Emsal Mahkeme Kararı İstanbul Anadolu 13. Asliye Ticaret Mahkemesi 2019/965 E. 2021/280 K. 30.04.2021 T.

Görüntülediğiniz mahkeme kararı henüz kesinleşmemiştir. Yararlı olması amacıyla eklenmiştir.

T.C. İstanbul Anadolu 13. ASLİYE TİCARET MAHKEMESİ
ESAS NO: 2019/975 Esas
KARAR NO: 2021/256
DAVA: İtirazın İptali (Hizmet Sözleşmesinden Kaynaklanan)
DAVA TARİHİ : 11/12/2019
KARAR TARİHİ: 22/04/2021
Mahkememizde görülmekte olan İtirazın İptali (Hizmet Sözleşmesinden Kaynaklanan) davasının yapılan açık yargılaması sonunda dosya incelendi.
GEREĞİ DÜŞÜNÜLDÜ /
DAVA/TALEP ;
Davacı vekili dava dilekçesinde özetle; Müvekkilin davalı yana ait ————- düzenleyerek akabinde düzenlenen faturalar ve irsaliyelerin tebliğ edildiğini, belgelere itirazın olmadığını, söz konusu bu faturalar üzerinden ilerleyen cari ilişkide icra takip konusu yapılan ödemelerin yapılmadığını, alacağı oluşturan faturaların ödenmemesi üzerine başlatılan icra takibine davalı tarafından haksız ve kötü niyetli bir şekilde itiraz edildiğini, fazlaya dair talep ve dava hakkı saklı kalmak kaydıyla davalı yanın ——sayılı doyasına yapmış olduğu itirazın iptalini, takibin devamını, yargılama giderleri ve vekalet ücretinin karşı tarafa yükletilmesine karar verilmesini talep ve dava etmiştir.
CEVAP /TALEP:
Davalı şirket temsilcisi cevap dilekçesinde özetle; Davacının aleyhte giriştiği icra takibinin haksız ve kötü niyetli olduğunu, davacının kendi cari hesabına dayanarak icra takibi yaptığını, ancak şirket hesaplarında böyle bir borç olmadığını, davacı şirketin yanlış kestiği faturayı ilgili dönemde iade ettiklerini, ancak cari hesabında düzeltmeyen davacının yıllar sonra haksız icra takibi yaptığını, haksız davanın reddini, davacı aleyhine en az %20 oranında kötü niyet tazminatına hükmedilmesini, arz ve talep etmiştir.

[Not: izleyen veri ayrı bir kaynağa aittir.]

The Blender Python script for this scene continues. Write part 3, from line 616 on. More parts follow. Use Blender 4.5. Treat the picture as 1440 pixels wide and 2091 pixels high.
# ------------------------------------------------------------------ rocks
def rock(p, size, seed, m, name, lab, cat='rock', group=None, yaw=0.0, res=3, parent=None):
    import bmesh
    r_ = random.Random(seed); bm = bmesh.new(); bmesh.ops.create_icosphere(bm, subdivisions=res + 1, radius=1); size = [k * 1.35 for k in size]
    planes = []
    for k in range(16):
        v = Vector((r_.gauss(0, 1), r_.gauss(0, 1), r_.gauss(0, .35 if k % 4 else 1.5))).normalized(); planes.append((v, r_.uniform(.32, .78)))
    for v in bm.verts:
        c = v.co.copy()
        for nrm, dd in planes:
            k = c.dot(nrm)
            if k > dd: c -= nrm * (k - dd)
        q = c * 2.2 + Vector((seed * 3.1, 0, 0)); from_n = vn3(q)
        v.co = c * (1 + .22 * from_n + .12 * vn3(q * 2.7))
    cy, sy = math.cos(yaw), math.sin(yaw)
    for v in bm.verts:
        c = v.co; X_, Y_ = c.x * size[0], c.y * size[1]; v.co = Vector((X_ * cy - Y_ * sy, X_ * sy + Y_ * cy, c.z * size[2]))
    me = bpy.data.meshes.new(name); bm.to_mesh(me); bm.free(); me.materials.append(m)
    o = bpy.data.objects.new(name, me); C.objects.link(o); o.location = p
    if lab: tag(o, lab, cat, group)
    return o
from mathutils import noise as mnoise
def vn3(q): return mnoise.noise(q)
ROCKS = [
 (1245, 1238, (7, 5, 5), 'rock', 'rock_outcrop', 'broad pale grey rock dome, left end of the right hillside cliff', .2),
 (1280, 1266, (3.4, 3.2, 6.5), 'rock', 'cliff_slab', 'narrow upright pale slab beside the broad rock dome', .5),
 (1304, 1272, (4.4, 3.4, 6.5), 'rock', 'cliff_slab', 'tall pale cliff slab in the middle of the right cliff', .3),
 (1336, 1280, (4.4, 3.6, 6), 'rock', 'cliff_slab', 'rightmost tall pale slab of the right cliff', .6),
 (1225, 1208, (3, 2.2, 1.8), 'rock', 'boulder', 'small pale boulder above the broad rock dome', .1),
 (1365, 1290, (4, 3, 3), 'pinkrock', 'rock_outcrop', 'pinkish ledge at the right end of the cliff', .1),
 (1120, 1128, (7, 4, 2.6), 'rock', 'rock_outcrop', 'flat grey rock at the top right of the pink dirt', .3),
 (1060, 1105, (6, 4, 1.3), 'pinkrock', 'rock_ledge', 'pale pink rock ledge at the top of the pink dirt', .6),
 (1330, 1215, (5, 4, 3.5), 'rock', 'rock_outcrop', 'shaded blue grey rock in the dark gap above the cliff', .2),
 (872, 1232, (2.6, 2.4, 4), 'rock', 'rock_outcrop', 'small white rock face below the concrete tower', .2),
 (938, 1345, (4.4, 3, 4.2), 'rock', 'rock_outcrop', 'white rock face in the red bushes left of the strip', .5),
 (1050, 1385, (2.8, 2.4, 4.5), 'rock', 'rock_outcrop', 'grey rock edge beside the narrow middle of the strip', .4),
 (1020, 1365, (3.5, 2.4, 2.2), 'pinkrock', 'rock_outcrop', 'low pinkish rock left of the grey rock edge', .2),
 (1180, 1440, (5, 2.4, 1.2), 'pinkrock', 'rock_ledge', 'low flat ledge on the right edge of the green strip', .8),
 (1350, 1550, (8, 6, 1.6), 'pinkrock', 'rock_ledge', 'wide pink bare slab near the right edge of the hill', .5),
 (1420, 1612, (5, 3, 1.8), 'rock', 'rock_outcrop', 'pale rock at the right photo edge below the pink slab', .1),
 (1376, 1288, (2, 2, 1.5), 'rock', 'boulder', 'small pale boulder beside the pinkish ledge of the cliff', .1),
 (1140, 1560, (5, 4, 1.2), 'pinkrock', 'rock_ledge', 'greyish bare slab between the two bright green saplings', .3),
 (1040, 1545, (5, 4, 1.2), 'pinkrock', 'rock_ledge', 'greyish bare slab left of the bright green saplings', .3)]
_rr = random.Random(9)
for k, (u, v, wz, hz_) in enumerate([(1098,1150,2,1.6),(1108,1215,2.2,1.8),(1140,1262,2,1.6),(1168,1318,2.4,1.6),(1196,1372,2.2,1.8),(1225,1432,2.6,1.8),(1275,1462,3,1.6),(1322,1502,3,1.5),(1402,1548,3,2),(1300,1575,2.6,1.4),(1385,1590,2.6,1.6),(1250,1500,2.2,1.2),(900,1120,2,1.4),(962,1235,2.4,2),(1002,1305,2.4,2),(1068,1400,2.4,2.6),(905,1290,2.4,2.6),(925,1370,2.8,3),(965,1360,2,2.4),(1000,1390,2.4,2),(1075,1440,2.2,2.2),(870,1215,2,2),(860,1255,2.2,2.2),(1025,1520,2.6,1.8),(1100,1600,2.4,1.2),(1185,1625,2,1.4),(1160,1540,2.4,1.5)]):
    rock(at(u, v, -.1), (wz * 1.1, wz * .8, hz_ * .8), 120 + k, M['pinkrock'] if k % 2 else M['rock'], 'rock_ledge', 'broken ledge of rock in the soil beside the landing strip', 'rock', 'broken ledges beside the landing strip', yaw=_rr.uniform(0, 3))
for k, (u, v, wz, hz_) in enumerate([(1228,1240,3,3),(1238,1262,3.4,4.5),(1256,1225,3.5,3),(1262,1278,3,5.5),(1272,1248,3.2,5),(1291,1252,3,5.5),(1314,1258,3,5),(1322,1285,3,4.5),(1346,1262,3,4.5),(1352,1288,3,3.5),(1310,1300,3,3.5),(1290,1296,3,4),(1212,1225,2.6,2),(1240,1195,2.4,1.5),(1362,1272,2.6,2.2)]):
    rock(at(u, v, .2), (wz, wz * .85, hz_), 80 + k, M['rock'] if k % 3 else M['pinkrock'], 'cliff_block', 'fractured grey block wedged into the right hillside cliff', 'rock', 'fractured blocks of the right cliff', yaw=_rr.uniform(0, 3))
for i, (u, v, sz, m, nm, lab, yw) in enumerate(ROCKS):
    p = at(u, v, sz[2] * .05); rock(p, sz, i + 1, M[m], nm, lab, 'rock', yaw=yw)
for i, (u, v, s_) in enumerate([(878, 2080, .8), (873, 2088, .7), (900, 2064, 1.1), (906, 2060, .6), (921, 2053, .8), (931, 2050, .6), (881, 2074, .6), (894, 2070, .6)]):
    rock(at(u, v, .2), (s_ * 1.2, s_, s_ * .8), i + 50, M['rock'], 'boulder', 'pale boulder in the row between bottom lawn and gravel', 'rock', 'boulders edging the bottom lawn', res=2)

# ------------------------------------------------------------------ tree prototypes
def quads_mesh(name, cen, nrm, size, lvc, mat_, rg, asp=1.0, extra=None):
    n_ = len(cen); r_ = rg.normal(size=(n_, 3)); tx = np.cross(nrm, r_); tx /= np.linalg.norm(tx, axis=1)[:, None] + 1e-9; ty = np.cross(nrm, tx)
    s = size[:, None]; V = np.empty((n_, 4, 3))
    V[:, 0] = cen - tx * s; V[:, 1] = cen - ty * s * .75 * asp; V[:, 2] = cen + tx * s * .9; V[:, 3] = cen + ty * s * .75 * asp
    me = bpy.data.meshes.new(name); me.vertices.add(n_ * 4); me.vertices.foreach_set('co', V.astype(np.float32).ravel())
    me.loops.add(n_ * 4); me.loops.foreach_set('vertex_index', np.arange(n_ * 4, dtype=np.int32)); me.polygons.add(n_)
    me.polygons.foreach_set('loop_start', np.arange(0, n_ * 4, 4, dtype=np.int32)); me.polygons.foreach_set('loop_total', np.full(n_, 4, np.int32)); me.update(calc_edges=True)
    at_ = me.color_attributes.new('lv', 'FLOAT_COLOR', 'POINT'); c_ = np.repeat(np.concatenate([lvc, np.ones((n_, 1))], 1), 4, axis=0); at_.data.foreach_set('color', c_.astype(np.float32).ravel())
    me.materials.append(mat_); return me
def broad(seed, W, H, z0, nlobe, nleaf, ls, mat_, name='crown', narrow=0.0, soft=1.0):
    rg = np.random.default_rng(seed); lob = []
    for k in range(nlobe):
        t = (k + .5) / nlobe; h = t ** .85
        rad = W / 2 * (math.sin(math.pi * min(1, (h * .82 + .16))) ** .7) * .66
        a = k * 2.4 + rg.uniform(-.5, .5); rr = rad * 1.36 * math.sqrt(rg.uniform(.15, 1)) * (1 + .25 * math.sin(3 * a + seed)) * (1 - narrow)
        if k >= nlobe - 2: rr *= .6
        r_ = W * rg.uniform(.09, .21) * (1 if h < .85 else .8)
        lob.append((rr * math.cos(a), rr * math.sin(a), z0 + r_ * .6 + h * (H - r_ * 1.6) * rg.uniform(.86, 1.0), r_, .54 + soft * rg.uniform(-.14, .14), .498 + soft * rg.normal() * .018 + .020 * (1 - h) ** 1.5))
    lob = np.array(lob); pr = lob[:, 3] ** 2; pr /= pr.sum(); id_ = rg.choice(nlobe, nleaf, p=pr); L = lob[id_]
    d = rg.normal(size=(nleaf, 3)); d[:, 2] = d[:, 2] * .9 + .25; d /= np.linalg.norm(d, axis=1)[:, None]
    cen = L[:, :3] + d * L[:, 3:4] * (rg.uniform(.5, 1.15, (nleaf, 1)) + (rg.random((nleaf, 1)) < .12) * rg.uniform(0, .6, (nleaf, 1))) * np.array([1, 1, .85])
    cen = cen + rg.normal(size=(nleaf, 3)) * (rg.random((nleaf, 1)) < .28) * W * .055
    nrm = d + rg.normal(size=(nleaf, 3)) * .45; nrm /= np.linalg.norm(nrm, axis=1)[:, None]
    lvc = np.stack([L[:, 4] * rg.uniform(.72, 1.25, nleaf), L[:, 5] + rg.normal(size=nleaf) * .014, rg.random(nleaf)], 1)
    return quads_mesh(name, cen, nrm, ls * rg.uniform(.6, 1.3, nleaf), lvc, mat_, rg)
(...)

DELİLLER: ——–dosyadaki sair diğer bilgi ve belgeler.
DEĞERLENDİRME VE SONUÇ:
Dava , İtirazın İptali ve tazminat (Hizmet Sözleşmesinden Kaynaklanan) istemine ilişkindir.
Basit yargılama usulüne tabi işbu davada mahkememizce dilekçeler aşaması tamamlanmış ve usulüne uygun olarak yapılan davet sonucunda duruşma açılarak ön inceleme duruşması icra edilmiş, uyuşmazlık belirlenmiş ve vaki davete karşın tarafların sulh olmak istememeleri üzerine tahkikata geçilerek tahkikat işlemleri yerine getirilmiş ve karar duruşmasına katılan davacı vekilinin son sözleri dinlenerek aşağıdaki hüküm sonucuna ulaşılmıştır.
Davaya konu——- esas sayılı dosyası getirtilerek, incelenmiştir. Yapılan incelemede icra dosyasının davanın tarafları ve konusu ile uyumlu olduğu görülmüştür. Dosyaya mübrez—– tutanağına göre de zorunlu arabuluculuk dava şartının yerine getirildiği ve anlaşmazlık üzerine işbu davanın açıldığı anlaşılmıştır.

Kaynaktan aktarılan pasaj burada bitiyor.